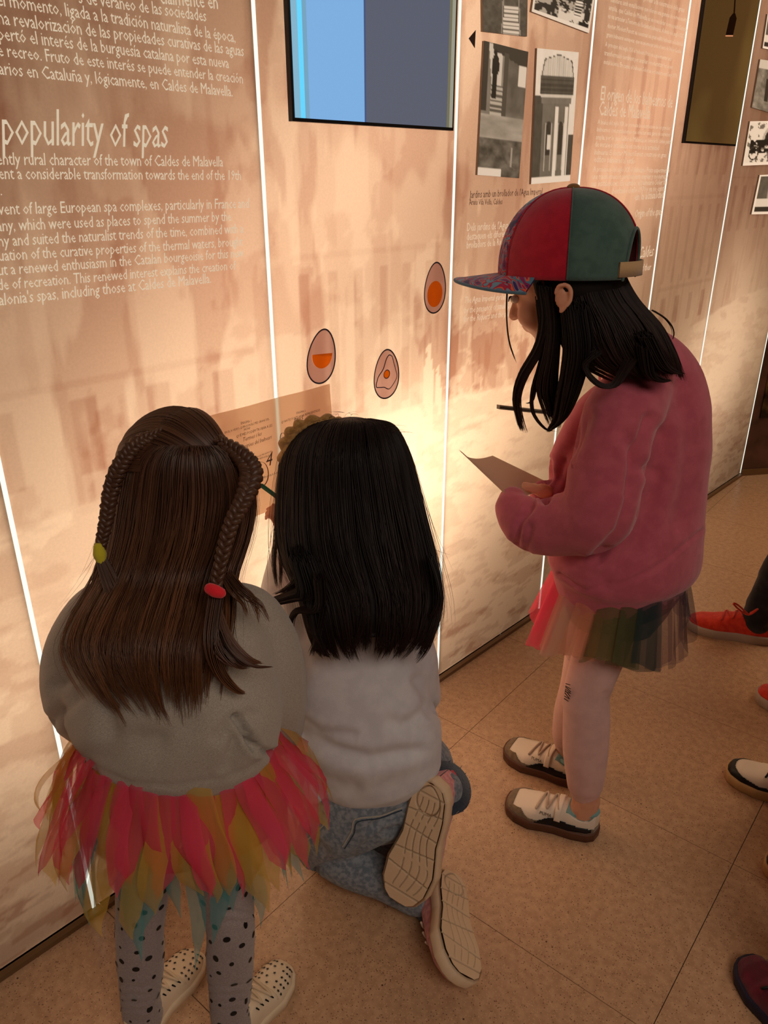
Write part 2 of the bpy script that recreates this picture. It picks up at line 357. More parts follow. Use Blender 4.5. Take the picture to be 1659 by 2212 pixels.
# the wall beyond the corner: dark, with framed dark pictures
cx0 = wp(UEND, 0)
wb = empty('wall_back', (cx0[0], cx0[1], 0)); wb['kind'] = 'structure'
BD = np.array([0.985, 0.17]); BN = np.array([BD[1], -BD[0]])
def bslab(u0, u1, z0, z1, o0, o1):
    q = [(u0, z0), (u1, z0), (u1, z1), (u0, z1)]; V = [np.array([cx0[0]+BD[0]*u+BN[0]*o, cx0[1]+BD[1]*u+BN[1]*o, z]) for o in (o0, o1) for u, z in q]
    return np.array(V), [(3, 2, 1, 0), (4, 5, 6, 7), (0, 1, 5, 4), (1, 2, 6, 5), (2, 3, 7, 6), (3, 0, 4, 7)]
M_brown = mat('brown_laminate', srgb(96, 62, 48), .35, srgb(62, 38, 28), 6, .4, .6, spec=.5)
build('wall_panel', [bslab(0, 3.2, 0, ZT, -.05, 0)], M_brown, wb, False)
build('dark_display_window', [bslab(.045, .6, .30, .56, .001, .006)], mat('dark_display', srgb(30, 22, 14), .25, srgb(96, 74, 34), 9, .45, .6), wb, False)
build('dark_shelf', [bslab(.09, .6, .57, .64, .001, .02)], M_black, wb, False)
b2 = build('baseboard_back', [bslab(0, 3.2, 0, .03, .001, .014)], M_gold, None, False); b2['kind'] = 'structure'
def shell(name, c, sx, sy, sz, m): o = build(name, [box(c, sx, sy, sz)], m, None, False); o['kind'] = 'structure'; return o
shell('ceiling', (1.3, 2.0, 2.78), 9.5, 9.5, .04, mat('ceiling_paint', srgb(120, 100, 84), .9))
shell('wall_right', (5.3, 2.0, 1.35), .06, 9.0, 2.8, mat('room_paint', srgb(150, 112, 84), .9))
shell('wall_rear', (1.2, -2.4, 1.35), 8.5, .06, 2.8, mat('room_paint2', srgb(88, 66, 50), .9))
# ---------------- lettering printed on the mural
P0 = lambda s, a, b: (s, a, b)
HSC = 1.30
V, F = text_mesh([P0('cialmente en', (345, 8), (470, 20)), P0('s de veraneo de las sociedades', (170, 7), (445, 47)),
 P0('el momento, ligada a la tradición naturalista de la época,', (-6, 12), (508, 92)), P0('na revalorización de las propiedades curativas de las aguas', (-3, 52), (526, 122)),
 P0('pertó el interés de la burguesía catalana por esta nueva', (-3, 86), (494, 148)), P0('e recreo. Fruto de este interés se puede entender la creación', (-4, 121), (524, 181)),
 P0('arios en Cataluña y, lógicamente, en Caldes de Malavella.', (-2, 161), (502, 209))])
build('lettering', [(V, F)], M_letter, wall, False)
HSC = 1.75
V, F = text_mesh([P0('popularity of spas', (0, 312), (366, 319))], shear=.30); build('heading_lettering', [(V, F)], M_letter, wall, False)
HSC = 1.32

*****

> **Given task**: Using the material above, return every line exactly as it appears, minus the pictures.

> **Reply**:
Write part 2 of the bpy script that recreates this picture. It picks up at line 357. More parts follow. Use Blender 4.5. Take the picture to be 1659 by 2212 pixels.
# the wall beyond the corner: dark, with framed dark pictures
cx0 = wp(UEND, 0)
wb = empty('wall_back', (cx0[0], cx0[1], 0)); wb['kind'] = 'structure'
BD = np.array([0.985, 0.17]); BN = np.array([BD[1], -BD[0]])
def bslab(u0, u1, z0, z1, o0, o1):
    q = [(u0, z0), (u1, z0), (u1, z1), (u0, z1)]; V = [np.array([cx0[0]+BD[0]*u+BN[0]*o, cx0[1]+BD[1]*u+BN[1]*o, z]) for o in (o0, o1) for u, z in q]
    return np.array(V), [(3, 2, 1, 0), (4, 5, 6, 7), (0, 1, 5, 4), (1, 2, 6, 5), (2, 3, 7, 6), (3, 0, 4, 7)]
M_brown = mat('brown_laminate', srgb(96, 62, 48), .35, srgb(62, 38, 28), 6, .4, .6, spec=.5)
build('wall_panel', [bslab(0, 3.2, 0, ZT, -.05, 0)], M_brown, wb, False)
build('dark_display_window', [bslab(.045, .6, .30, .56, .001, .006)], mat('dark_display', srgb(30, 22, 14), .25, srgb(96, 74, 34), 9, .45, .6), wb, False)
build('dark_shelf', [bslab(.09, .6, .57, .64, .001, .02)], M_black, wb, False)
b2 = build('baseboard_back', [bslab(0, 3.2, 0, .03, .001, .014)], M_gold, None, False); b2['kind'] = 'structure'
def shell(name, c, sx, sy, sz, m): o = build(name, [box(c, sx, sy, sz)], m, None, False); o['kind'] = 'structure'; return o
shell('ceiling', (1.3, 2.0, 2.78), 9.5, 9.5, .04, mat('ceiling_paint', srgb(120, 100, 84), .9))
shell('wall_right', (5.3, 2.0, 1.35), .06, 9.0, 2.8, mat('room_paint', srgb(150, 112, 84), .9))
shell('wall_rear', (1.2, -2.4, 1.35), 8.5, .06, 2.8, mat('room_paint2', srgb(88, 66, 50), .9))
# ---------------- lettering printed on the mural
P0 = lambda s, a, b: (s, a, b)
HSC = 1.30
V, F = text_mesh([P0('cialmente en', (345, 8), (470, 20)), P0('s de veraneo de las sociedades', (170, 7), (445, 47)),
 P0('el momento, ligada a la tradición naturalista de la época,', (-6, 12), (508, 92)), P0('na revalorización de las propiedades curativas de las aguas', (-3, 52), (526, 122)),
 P0('pertó el interés de la burguesía catalana por esta nueva', (-3, 86), (494, 148)), P0('e recreo. Fruto de este interés se puede entender la creación', (-4, 121), (524, 181)),
 P0('arios en Cataluña y, lógicamente, en Caldes de Malavella.', (-2, 161), (502, 209))])
build('lettering', [(V, F)], M_letter, wall, False)
HSC = 1.75
V, F = text_mesh([P0('popularity of spas', (0, 312), (366, 319))], shear=.30); build('heading_lettering', [(V, F)], M_letter, wall, False)
HSC = 1.32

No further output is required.